5 Things to Consider Before Hiring Your Friend as a Wedding Vendor
The perks of hiring a friend to take your wedding photos, bake the cake or play guitar at the ceremony are huge. The obvious ones? You know them (and they know you!), you're already comfortable with them, and you'll likely get some sort of discount on whatever service they're providing. It's also a little free marketing for their business. Another bonus is you'll have one less pro to research, interview, book and pay for. But before you jump at the opportunity to have a friend be a vendor, here are a few important things to consider.
1. You'll need a contract—will that make things awkward?
No matter whom you hire—from calligraphers to florists—you should get your agreement in a written contract. Yes, this includes friends or family members you're working with. Even if they've offered to do something for free (or as your wedding gift), both of you should sit down and write out expectations (including promised services, times, dates and locations)—and then sign it. You never know what might happen (like, it's four months after your honeymoon and you haven't gotten your photos back, for example), and it always helps to be able to refer back to a signed, written document, just in case.
2. Consider whether or not they're a professional in their field.
It's one thing to have a pro photographer friend take your pics—but it's an entirely different story for someone with a hobby and a camera to do the honors. We're not saying they aren't talented or passionate, but taking thousands (yes, thousands) of high-quality photos of 100-plus people, over the course of six or more hours and on such an important day (not to even mention the intensive backend photo editing and turnaround process) is a massive undertaking and a lot of pressure. The quality, professinalism and consistency of a hired pro can't be overstated.
3. There's potential for tension if things don't go as planned.
Even the most solid relationships are susceptible to this (we're only human). Collaborating on wedding details will be entirely different than hanging out and grabbing coffee. Wedding planning (for you) and work (for them) can sometimes bring out your different sides you don't see when you're off-duty having a friends' dinner. Are you very confrontational with your wedding vendors, and will that rub your friend the wrong way? Sometimes it's harder to be straightforward with people you love. Are you a total perfectionist, and will that put too much pressure on your friendship? Your friend might take it too personally if you're disappointed. Does your friend, however talented and lovely, tend to ghost you from time to time? We'd never want you to resent a good friend for being a bad communicator on the business side of things.

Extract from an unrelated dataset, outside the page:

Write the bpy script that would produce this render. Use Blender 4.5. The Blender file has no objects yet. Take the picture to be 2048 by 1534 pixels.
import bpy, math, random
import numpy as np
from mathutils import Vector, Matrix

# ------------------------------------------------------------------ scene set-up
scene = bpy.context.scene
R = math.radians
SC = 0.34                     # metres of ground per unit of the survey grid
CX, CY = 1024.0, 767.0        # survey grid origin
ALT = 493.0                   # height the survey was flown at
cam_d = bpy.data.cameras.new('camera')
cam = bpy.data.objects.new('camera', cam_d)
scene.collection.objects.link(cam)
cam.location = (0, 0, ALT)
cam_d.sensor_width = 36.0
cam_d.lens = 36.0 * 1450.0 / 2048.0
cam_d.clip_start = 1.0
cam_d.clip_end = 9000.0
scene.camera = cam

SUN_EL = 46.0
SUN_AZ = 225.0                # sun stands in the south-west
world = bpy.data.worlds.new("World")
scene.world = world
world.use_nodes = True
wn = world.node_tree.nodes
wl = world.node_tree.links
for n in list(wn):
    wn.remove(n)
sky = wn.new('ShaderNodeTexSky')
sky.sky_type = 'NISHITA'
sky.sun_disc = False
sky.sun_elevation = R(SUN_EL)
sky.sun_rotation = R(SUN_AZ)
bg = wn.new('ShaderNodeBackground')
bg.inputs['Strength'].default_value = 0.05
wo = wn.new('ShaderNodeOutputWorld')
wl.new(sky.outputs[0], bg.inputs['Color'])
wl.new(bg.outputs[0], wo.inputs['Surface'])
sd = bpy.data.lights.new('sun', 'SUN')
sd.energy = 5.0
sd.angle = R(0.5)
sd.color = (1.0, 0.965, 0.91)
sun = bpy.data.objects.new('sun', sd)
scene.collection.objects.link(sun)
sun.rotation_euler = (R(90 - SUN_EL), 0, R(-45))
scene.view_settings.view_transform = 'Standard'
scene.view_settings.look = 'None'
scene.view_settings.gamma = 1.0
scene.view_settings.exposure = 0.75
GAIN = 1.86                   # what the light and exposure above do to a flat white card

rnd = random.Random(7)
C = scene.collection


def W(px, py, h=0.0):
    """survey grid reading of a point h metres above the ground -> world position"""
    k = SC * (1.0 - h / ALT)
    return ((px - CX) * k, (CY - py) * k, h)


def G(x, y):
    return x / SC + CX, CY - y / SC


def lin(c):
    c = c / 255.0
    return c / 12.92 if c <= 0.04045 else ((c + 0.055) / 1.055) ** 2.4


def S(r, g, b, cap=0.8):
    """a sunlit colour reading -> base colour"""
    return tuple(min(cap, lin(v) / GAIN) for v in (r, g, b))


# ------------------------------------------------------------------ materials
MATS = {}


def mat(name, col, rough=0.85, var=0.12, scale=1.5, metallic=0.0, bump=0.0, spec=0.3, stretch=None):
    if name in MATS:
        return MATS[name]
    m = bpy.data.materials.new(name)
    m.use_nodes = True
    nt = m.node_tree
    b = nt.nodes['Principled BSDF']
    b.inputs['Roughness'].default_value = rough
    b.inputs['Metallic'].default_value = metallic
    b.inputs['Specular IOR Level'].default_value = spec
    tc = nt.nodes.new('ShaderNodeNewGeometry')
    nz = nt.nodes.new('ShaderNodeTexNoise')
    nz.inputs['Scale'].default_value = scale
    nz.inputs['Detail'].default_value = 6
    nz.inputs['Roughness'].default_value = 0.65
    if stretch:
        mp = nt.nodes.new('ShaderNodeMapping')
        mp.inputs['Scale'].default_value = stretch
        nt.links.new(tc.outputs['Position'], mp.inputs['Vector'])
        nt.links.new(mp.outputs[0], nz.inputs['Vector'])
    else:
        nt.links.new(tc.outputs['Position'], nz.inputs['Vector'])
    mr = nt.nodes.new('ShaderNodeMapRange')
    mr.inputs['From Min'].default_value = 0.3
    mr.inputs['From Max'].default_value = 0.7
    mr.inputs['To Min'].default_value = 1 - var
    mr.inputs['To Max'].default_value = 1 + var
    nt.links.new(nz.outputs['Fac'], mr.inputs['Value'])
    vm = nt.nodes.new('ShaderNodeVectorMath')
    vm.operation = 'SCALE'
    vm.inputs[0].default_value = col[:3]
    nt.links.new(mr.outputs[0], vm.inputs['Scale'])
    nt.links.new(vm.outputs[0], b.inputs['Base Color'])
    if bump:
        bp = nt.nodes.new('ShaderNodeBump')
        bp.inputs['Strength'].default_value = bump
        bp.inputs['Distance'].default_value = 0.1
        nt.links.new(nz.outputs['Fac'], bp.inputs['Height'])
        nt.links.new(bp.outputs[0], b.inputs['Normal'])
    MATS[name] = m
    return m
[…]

4. They might need to work at your wedding.
If your friend's working, they'll have less (or no) time to celebrate with you. Bottom line, if you'd rather your loved one enjoy the day (and the signature cockatils) free of responsibilities, consider hiring someone else.
5. It can be uncomfortable to pay your friends.
Is your college roommate making 400 cupcakes for free? She might say it's genuinely her pleasure—but will she be offended if you don't offer at least a little compensation? Or will she be offended if you do? On the other hand, you may go into business with a friend assuming you're getting something for free or deeply discounted, then realize they're expecting more. Cue the awkward conversation. The delicate money dance is something you'll need to take into account—and yet another reason to put everything in a contract.